**SOURCE DATA:**
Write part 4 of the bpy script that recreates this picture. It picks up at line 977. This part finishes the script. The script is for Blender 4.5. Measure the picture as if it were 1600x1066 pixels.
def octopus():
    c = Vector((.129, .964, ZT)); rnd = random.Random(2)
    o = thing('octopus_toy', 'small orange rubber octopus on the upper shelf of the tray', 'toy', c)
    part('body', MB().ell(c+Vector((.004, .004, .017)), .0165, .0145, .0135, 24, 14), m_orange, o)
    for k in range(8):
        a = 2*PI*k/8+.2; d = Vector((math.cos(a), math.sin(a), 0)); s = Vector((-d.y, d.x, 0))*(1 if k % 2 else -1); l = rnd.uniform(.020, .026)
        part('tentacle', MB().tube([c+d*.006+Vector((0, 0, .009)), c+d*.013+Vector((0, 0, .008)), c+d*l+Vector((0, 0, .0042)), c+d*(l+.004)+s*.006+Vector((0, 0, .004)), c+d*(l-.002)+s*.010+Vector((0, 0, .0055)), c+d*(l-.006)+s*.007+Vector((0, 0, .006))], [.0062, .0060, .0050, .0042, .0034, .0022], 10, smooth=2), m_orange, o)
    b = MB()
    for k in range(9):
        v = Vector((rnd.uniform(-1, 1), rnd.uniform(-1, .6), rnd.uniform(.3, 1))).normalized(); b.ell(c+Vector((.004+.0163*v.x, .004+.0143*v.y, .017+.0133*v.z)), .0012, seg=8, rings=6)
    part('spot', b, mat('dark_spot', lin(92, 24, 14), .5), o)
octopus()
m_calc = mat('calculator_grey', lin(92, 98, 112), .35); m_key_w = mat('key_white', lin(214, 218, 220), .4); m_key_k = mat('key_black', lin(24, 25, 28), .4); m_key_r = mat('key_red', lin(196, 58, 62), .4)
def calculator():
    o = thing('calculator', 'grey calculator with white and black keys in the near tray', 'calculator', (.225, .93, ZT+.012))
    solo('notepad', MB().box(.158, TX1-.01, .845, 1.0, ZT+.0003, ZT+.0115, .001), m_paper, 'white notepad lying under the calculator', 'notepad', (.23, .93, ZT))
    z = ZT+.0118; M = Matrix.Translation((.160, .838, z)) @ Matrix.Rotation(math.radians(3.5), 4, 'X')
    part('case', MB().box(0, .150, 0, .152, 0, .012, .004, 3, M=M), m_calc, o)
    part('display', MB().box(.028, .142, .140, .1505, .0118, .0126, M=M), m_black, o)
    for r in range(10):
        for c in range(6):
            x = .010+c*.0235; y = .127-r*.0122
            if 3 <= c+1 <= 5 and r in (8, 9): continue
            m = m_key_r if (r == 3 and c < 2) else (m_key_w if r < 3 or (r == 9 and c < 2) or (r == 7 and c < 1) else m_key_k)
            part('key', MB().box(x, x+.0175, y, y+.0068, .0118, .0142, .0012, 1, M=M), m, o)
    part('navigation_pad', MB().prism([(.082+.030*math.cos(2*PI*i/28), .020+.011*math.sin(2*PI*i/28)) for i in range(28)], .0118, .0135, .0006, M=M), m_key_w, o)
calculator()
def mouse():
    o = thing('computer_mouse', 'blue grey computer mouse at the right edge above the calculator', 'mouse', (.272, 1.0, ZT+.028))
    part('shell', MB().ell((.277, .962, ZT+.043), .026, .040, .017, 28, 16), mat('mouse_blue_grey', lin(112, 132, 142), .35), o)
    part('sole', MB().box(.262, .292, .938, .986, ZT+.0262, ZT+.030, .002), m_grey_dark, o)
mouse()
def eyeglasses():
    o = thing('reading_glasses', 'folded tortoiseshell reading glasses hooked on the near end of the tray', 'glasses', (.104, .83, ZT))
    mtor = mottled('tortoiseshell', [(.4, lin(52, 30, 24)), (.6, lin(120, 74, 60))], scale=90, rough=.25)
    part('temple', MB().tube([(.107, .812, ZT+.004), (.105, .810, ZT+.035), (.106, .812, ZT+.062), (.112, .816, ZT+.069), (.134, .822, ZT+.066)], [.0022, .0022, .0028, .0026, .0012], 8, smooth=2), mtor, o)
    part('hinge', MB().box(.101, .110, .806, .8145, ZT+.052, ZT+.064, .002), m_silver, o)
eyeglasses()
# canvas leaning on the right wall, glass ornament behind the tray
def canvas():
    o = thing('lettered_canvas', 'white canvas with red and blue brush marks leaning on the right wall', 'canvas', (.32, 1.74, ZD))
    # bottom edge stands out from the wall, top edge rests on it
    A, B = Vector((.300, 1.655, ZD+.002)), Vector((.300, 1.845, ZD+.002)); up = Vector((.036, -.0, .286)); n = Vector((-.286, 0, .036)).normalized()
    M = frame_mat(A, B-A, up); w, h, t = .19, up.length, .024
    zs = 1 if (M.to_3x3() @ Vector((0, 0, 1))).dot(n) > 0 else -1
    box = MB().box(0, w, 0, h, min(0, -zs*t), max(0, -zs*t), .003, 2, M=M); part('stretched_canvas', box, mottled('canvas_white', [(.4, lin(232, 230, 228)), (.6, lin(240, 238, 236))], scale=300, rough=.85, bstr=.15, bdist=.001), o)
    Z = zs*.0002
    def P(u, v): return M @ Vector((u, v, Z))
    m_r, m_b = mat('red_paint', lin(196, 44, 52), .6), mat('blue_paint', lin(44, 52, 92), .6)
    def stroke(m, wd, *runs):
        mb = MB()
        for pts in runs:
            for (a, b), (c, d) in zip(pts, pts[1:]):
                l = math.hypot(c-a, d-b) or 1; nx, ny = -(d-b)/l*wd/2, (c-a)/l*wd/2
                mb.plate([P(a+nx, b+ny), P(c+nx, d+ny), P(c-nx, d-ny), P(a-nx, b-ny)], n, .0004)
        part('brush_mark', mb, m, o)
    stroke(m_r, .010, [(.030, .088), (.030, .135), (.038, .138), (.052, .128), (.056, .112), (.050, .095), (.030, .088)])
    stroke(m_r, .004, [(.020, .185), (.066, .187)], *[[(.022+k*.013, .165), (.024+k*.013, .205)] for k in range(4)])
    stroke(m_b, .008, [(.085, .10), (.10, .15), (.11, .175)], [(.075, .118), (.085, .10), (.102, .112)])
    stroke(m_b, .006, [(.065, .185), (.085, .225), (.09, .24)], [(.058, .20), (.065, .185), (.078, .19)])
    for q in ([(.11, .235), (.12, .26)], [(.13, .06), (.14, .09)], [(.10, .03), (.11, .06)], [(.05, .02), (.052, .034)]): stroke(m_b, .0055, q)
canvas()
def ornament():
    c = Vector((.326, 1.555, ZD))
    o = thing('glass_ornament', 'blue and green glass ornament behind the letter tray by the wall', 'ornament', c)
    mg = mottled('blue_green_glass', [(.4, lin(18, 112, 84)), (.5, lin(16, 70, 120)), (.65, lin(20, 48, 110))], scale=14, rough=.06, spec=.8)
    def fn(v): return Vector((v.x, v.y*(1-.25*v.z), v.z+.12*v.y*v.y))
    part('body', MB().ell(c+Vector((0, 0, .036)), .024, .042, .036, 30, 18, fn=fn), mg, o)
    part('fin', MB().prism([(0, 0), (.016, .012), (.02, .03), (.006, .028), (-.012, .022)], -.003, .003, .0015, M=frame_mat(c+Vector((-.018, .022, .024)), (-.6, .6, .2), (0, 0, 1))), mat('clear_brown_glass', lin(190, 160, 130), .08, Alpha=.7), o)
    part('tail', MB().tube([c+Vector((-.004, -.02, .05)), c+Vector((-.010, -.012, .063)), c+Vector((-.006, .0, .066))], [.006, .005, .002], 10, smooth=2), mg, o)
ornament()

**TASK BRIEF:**
Type the material above out again, exactly.

**COMPLETE ANSWER:**
Write part 4 of the bpy script that recreates this picture. It picks up at line 977. This part finishes the script. The script is for Blender 4.5. Measure the picture as if it were 1600x1066 pixels.
def octopus():
    c = Vector((.129, .964, ZT)); rnd = random.Random(2)
    o = thing('octopus_toy', 'small orange rubber octopus on the upper shelf of the tray', 'toy', c)
    part('body', MB().ell(c+Vector((.004, .004, .017)), .0165, .0145, .0135, 24, 14), m_orange, o)
    for k in range(8):
        a = 2*PI*k/8+.2; d = Vector((math.cos(a), math.sin(a), 0)); s = Vector((-d.y, d.x, 0))*(1 if k % 2 else -1); l = rnd.uniform(.020, .026)
        part('tentacle', MB().tube([c+d*.006+Vector((0, 0, .009)), c+d*.013+Vector((0, 0, .008)), c+d*l+Vector((0, 0, .0042)), c+d*(l+.004)+s*.006+Vector((0, 0, .004)), c+d*(l-.002)+s*.010+Vector((0, 0, .0055)), c+d*(l-.006)+s*.007+Vector((0, 0, .006))], [.0062, .0060, .0050, .0042, .0034, .0022], 10, smooth=2), m_orange, o)
    b = MB()
    for k in range(9):
        v = Vector((rnd.uniform(-1, 1), rnd.uniform(-1, .6), rnd.uniform(.3, 1))).normalized(); b.ell(c+Vector((.004+.0163*v.x, .004+.0143*v.y, .017+.0133*v.z)), .0012, seg=8, rings=6)
    part('spot', b, mat('dark_spot', lin(92, 24, 14), .5), o)
octopus()
m_calc = mat('calculator_grey', lin(92, 98, 112), .35); m_key_w = mat('key_white', lin(214, 218, 220), .4); m_key_k = mat('key_black', lin(24, 25, 28), .4); m_key_r = mat('key_red', lin(196, 58, 62), .4)
def calculator():
    o = thing('calculator', 'grey calculator with white and black keys in the near tray', 'calculator', (.225, .93, ZT+.012))
    solo('notepad', MB().box(.158, TX1-.01, .845, 1.0, ZT+.0003, ZT+.0115, .001), m_paper, 'white notepad lying under the calculator', 'notepad', (.23, .93, ZT))
    z = ZT+.0118; M = Matrix.Translation((.160, .838, z)) @ Matrix.Rotation(math.radians(3.5), 4, 'X')
    part('case', MB().box(0, .150, 0, .152, 0, .012, .004, 3, M=M), m_calc, o)
    part('display', MB().box(.028, .142, .140, .1505, .0118, .0126, M=M), m_black, o)
    for r in range(10):
        for c in range(6):
            x = .010+c*.0235; y = .127-r*.0122
            if 3 <= c+1 <= 5 and r in (8, 9): continue
            m = m_key_r if (r == 3 and c < 2) else (m_key_w if r < 3 or (r == 9 and c < 2) or (r == 7 and c < 1) else m_key_k)
            part('key', MB().box(x, x+.0175, y, y+.0068, .0118, .0142, .0012, 1, M=M), m, o)
    part('navigation_pad', MB().prism([(.082+.030*math.cos(2*PI*i/28), .020+.011*math.sin(2*PI*i/28)) for i in range(28)], .0118, .0135, .0006, M=M), m_key_w, o)
calculator()
def mouse():
    o = thing('computer_mouse', 'blue grey computer mouse at the right edge above the calculator', 'mouse', (.272, 1.0, ZT+.028))
    part('shell', MB().ell((.277, .962, ZT+.043), .026, .040, .017, 28, 16), mat('mouse_blue_grey', lin(112, 132, 142), .35), o)
    part('sole', MB().box(.262, .292, .938, .986, ZT+.0262, ZT+.030, .002), m_grey_dark, o)
mouse()
def eyeglasses():
    o = thing('reading_glasses', 'folded tortoiseshell reading glasses hooked on the near end of the tray', 'glasses', (.104, .83, ZT))
    mtor = mottled('tortoiseshell', [(.4, lin(52, 30, 24)), (.6, lin(120, 74, 60))], scale=90, rough=.25)
    part('temple', MB().tube([(.107, .812, ZT+.004), (.105, .810, ZT+.035), (.106, .812, ZT+.062), (.112, .816, ZT+.069), (.134, .822, ZT+.066)], [.0022, .0022, .0028, .0026, .0012], 8, smooth=2), mtor, o)
    part('hinge', MB().box(.101, .110, .806, .8145, ZT+.052, ZT+.064, .002), m_silver, o)
eyeglasses()
# canvas leaning on the right wall, glass ornament behind the tray
def canvas():
    o = thing('lettered_canvas', 'white canvas with red and blue brush marks leaning on the right wall', 'canvas', (.32, 1.74, ZD))
    # bottom edge stands out from the wall, top edge rests on it
    A, B = Vector((.300, 1.655, ZD+.002)), Vector((.300, 1.845, ZD+.002)); up = Vector((.036, -.0, .286)); n = Vector((-.286, 0, .036)).normalized()
    M = frame_mat(A, B-A, up); w, h, t = .19, up.length, .024
    zs = 1 if (M.to_3x3() @ Vector((0, 0, 1))).dot(n) > 0 else -1
    box = MB().box(0, w, 0, h, min(0, -zs*t), max(0, -zs*t), .003, 2, M=M); part('stretched_canvas', box, mottled('canvas_white', [(.4, lin(232, 230, 228)), (.6, lin(240, 238, 236))], scale=300, rough=.85, bstr=.15, bdist=.001), o)
    Z = zs*.0002
    def P(u, v): return M @ Vector((u, v, Z))
    m_r, m_b = mat('red_paint', lin(196, 44, 52), .6), mat('blue_paint', lin(44, 52, 92), .6)
    def stroke(m, wd, *runs):
        mb = MB()
        for pts in runs:
            for (a, b), (c, d) in zip(pts, pts[1:]):
                l = math.hypot(c-a, d-b) or 1; nx, ny = -(d-b)/l*wd/2, (c-a)/l*wd/2
                mb.plate([P(a+nx, b+ny), P(c+nx, d+ny), P(c-nx, d-ny), P(a-nx, b-ny)], n, .0004)
        part('brush_mark', mb, m, o)
    stroke(m_r, .010, [(.030, .088), (.030, .135), (.038, .138), (.052, .128), (.056, .112), (.050, .095), (.030, .088)])
    stroke(m_r, .004, [(.020, .185), (.066, .187)], *[[(.022+k*.013, .165), (.024+k*.013, .205)] for k in range(4)])
    stroke(m_b, .008, [(.085, .10), (.10, .15), (.11, .175)], [(.075, .118), (.085, .10), (.102, .112)])
    stroke(m_b, .006, [(.065, .185), (.085, .225), (.09, .24)], [(.058, .20), (.065, .185), (.078, .19)])
    for q in ([(.11, .235), (.12, .26)], [(.13, .06), (.14, .09)], [(.10, .03), (.11, .06)], [(.05, .02), (.052, .034)]): stroke(m_b, .0055, q)
canvas()
def ornament():
    c = Vector((.326, 1.555, ZD))
    o = thing('glass_ornament', 'blue and green glass ornament behind the letter tray by the wall', 'ornament', c)
    mg = mottled('blue_green_glass', [(.4, lin(18, 112, 84)), (.5, lin(16, 70, 120)), (.65, lin(20, 48, 110))], scale=14, rough=.06, spec=.8)
    def fn(v): return Vector((v.x, v.y*(1-.25*v.z), v.z+.12*v.y*v.y))
    part('body', MB().ell(c+Vector((0, 0, .036)), .024, .042, .036, 30, 18, fn=fn), mg, o)
    part('fin', MB().prism([(0, 0), (.016, .012), (.02, .03), (.006, .028), (-.012, .022)], -.003, .003, .0015, M=frame_mat(c+Vector((-.018, .022, .024)), (-.6, .6, .2), (0, 0, 1))), mat('clear_brown_glass', lin(190, 160, 130), .08, Alpha=.7), o)
    part('tail', MB().tube([c+Vector((-.004, -.02, .05)), c+Vector((-.010, -.012, .063)), c+Vector((-.006, .0, .066))], [.006, .005, .002], 10, smooth=2), mg, o)
ornament()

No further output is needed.